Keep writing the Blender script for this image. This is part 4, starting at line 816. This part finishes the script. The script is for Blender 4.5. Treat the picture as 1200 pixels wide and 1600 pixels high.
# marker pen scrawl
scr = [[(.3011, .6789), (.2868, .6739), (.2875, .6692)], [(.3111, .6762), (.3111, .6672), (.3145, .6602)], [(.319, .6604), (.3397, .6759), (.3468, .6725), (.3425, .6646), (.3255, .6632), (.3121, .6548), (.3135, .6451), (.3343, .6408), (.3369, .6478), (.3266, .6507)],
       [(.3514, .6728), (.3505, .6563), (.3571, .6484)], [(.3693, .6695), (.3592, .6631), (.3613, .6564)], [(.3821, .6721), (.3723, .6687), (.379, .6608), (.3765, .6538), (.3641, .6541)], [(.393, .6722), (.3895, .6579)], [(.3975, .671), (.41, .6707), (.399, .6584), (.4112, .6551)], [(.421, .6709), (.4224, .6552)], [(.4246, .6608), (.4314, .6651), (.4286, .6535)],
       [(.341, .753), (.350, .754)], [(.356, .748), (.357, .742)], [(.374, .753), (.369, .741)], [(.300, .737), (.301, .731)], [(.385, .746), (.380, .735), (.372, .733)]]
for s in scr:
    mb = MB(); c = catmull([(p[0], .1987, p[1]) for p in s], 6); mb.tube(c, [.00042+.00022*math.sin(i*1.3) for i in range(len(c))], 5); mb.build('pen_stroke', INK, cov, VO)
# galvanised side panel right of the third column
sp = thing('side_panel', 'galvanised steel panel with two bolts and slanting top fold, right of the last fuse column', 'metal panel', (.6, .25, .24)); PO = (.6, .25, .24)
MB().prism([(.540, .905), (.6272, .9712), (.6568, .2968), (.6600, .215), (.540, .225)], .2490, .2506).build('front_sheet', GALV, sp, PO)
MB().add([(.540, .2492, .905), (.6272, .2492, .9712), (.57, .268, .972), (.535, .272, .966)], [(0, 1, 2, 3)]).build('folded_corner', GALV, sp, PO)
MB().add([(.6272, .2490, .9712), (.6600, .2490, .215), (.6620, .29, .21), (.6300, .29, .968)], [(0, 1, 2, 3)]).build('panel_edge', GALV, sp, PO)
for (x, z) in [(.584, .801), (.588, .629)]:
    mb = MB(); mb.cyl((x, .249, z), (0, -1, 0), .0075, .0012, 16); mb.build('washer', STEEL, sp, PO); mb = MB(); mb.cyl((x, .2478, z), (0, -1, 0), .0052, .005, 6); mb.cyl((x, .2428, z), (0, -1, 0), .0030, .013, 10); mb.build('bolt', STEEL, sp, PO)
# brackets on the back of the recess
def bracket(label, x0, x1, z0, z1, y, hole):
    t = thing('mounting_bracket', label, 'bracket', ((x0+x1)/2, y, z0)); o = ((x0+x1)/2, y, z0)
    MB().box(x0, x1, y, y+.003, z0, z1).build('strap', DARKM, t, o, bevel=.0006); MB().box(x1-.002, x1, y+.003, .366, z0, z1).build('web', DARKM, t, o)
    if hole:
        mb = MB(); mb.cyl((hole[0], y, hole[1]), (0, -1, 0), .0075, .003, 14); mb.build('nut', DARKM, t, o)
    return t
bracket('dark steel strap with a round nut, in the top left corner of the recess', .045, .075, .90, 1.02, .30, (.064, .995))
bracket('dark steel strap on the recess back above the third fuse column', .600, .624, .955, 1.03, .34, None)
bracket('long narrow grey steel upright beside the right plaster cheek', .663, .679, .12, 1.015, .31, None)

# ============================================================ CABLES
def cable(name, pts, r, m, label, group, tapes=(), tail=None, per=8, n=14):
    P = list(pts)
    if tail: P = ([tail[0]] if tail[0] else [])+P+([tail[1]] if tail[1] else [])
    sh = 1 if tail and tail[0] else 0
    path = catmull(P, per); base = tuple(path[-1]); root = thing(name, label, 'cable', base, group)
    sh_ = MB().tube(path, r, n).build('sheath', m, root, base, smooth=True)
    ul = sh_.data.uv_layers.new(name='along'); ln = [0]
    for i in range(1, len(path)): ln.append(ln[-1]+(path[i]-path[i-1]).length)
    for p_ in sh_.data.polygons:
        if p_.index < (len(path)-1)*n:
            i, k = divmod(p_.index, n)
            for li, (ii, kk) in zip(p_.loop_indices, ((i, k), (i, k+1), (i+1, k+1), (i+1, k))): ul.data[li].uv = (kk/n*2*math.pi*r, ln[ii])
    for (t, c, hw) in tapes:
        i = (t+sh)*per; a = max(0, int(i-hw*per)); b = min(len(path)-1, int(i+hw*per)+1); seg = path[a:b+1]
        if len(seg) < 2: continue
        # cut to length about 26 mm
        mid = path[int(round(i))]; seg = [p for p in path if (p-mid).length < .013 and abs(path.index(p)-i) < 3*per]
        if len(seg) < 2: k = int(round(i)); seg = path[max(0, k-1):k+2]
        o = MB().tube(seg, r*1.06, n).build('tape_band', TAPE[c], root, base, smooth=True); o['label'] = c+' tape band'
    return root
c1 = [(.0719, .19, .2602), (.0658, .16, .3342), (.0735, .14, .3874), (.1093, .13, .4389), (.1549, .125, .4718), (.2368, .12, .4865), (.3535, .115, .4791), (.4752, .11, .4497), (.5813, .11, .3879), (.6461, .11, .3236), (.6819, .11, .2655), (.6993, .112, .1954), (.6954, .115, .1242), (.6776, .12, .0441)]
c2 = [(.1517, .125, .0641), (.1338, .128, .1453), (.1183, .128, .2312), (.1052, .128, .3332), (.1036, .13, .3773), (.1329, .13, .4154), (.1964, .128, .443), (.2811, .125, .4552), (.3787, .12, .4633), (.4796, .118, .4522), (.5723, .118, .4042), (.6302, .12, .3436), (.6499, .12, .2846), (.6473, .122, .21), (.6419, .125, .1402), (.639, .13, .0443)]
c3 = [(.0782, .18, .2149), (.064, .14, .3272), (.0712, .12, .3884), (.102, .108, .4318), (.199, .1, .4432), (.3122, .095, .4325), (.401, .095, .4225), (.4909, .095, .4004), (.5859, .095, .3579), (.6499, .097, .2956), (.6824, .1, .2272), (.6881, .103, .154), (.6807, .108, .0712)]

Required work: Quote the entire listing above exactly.

Task response:
Keep writing the Blender script for this image. This is part 4, starting at line 816. This part finishes the script. The script is for Blender 4.5. Treat the picture as 1200 pixels wide and 1600 pixels high.
# marker pen scrawl
scr = [[(.3011, .6789), (.2868, .6739), (.2875, .6692)], [(.3111, .6762), (.3111, .6672), (.3145, .6602)], [(.319, .6604), (.3397, .6759), (.3468, .6725), (.3425, .6646), (.3255, .6632), (.3121, .6548), (.3135, .6451), (.3343, .6408), (.3369, .6478), (.3266, .6507)],
       [(.3514, .6728), (.3505, .6563), (.3571, .6484)], [(.3693, .6695), (.3592, .6631), (.3613, .6564)], [(.3821, .6721), (.3723, .6687), (.379, .6608), (.3765, .6538), (.3641, .6541)], [(.393, .6722), (.3895, .6579)], [(.3975, .671), (.41, .6707), (.399, .6584), (.4112, .6551)], [(.421, .6709), (.4224, .6552)], [(.4246, .6608), (.4314, .6651), (.4286, .6535)],
       [(.341, .753), (.350, .754)], [(.356, .748), (.357, .742)], [(.374, .753), (.369, .741)], [(.300, .737), (.301, .731)], [(.385, .746), (.380, .735), (.372, .733)]]
for s in scr:
    mb = MB(); c = catmull([(p[0], .1987, p[1]) for p in s], 6); mb.tube(c, [.00042+.00022*math.sin(i*1.3) for i in range(len(c))], 5); mb.build('pen_stroke', INK, cov, VO)
# galvanised side panel right of the third column
sp = thing('side_panel', 'galvanised steel panel with two bolts and slanting top fold, right of the last fuse column', 'metal panel', (.6, .25, .24)); PO = (.6, .25, .24)
MB().prism([(.540, .905), (.6272, .9712), (.6568, .2968), (.6600, .215), (.540, .225)], .2490, .2506).build('front_sheet', GALV, sp, PO)
MB().add([(.540, .2492, .905), (.6272, .2492, .9712), (.57, .268, .972), (.535, .272, .966)], [(0, 1, 2, 3)]).build('folded_corner', GALV, sp, PO)
MB().add([(.6272, .2490, .9712), (.6600, .2490, .215), (.6620, .29, .21), (.6300, .29, .968)], [(0, 1, 2, 3)]).build('panel_edge', GALV, sp, PO)
for (x, z) in [(.584, .801), (.588, .629)]:
    mb = MB(); mb.cyl((x, .249, z), (0, -1, 0), .0075, .0012, 16); mb.build('washer', STEEL, sp, PO); mb = MB(); mb.cyl((x, .2478, z), (0, -1, 0), .0052, .005, 6); mb.cyl((x, .2428, z), (0, -1, 0), .0030, .013, 10); mb.build('bolt', STEEL, sp, PO)
# brackets on the back of the recess
def bracket(label, x0, x1, z0, z1, y, hole):
    t = thing('mounting_bracket', label, 'bracket', ((x0+x1)/2, y, z0)); o = ((x0+x1)/2, y, z0)
    MB().box(x0, x1, y, y+.003, z0, z1).build('strap', DARKM, t, o, bevel=.0006); MB().box(x1-.002, x1, y+.003, .366, z0, z1).build('web', DARKM, t, o)
    if hole:
        mb = MB(); mb.cyl((hole[0], y, hole[1]), (0, -1, 0), .0075, .003, 14); mb.build('nut', DARKM, t, o)
    return t
bracket('dark steel strap with a round nut, in the top left corner of the recess', .045, .075, .90, 1.02, .30, (.064, .995))
bracket('dark steel strap on the recess back above the third fuse column', .600, .624, .955, 1.03, .34, None)
bracket('long narrow grey steel upright beside the right plaster cheek', .663, .679, .12, 1.015, .31, None)

# ============================================================ CABLES
def cable(name, pts, r, m, label, group, tapes=(), tail=None, per=8, n=14):
    P = list(pts)
    if tail: P = ([tail[0]] if tail[0] else [])+P+([tail[1]] if tail[1] else [])
    sh = 1 if tail and tail[0] else 0
    path = catmull(P, per); base = tuple(path[-1]); root = thing(name, label, 'cable', base, group)
    sh_ = MB().tube(path, r, n).build('sheath', m, root, base, smooth=True)
    ul = sh_.data.uv_layers.new(name='along'); ln = [0]
    for i in range(1, len(path)): ln.append(ln[-1]+(path[i]-path[i-1]).length)
    for p_ in sh_.data.polygons:
        if p_.index < (len(path)-1)*n:
            i, k = divmod(p_.index, n)
            for li, (ii, kk) in zip(p_.loop_indices, ((i, k), (i, k+1), (i+1, k+1), (i+1, k))): ul.data[li].uv = (kk/n*2*math.pi*r, ln[ii])
    for (t, c, hw) in tapes:
        i = (t+sh)*per; a = max(0, int(i-hw*per)); b = min(len(path)-1, int(i+hw*per)+1); seg = path[a:b+1]
        if len(seg) < 2: continue
        # cut to length about 26 mm
        mid = path[int(round(i))]; seg = [p for p in path if (p-mid).length < .013 and abs(path.index(p)-i) < 3*per]
        if len(seg) < 2: k = int(round(i)); seg = path[max(0, k-1):k+2]
        o = MB().tube(seg, r*1.06, n).build('tape_band', TAPE[c], root, base, smooth=True); o['label'] = c+' tape band'
    return root
c1 = [(.0719, .19, .2602), (.0658, .16, .3342), (.0735, .14, .3874), (.1093, .13, .4389), (.1549, .125, .4718), (.2368, .12, .4865), (.3535, .115, .4791), (.4752, .11, .4497), (.5813, .11, .3879), (.6461, .11, .3236), (.6819, .11, .2655), (.6993, .112, .1954), (.6954, .115, .1242), (.6776, .12, .0441)]
c2 = [(.1517, .125, .0641), (.1338, .128, .1453), (.1183, .128, .2312), (.1052, .128, .3332), (.1036, .13, .3773), (.1329, .13, .4154), (.1964, .128, .443), (.2811, .125, .4552), (.3787, .12, .4633), (.4796, .118, .4522), (.5723, .118, .4042), (.6302, .12, .3436), (.6499, .12, .2846), (.6473, .122, .21), (.6419, .125, .1402), (.639, .13, .0443)]
c3 = [(.0782, .18, .2149), (.064, .14, .3272), (.0712, .12, .3884), (.102, .108, .4318), (.199, .1, .4432), (.3122, .095, .4325), (.401, .095, .4225), (.4909, .095, .4004), (.5859, .095, .3579), (.6499, .097, .2956), (.6824, .1, .2272), (.6881, .103, .154), (.6807, .108, .0712)]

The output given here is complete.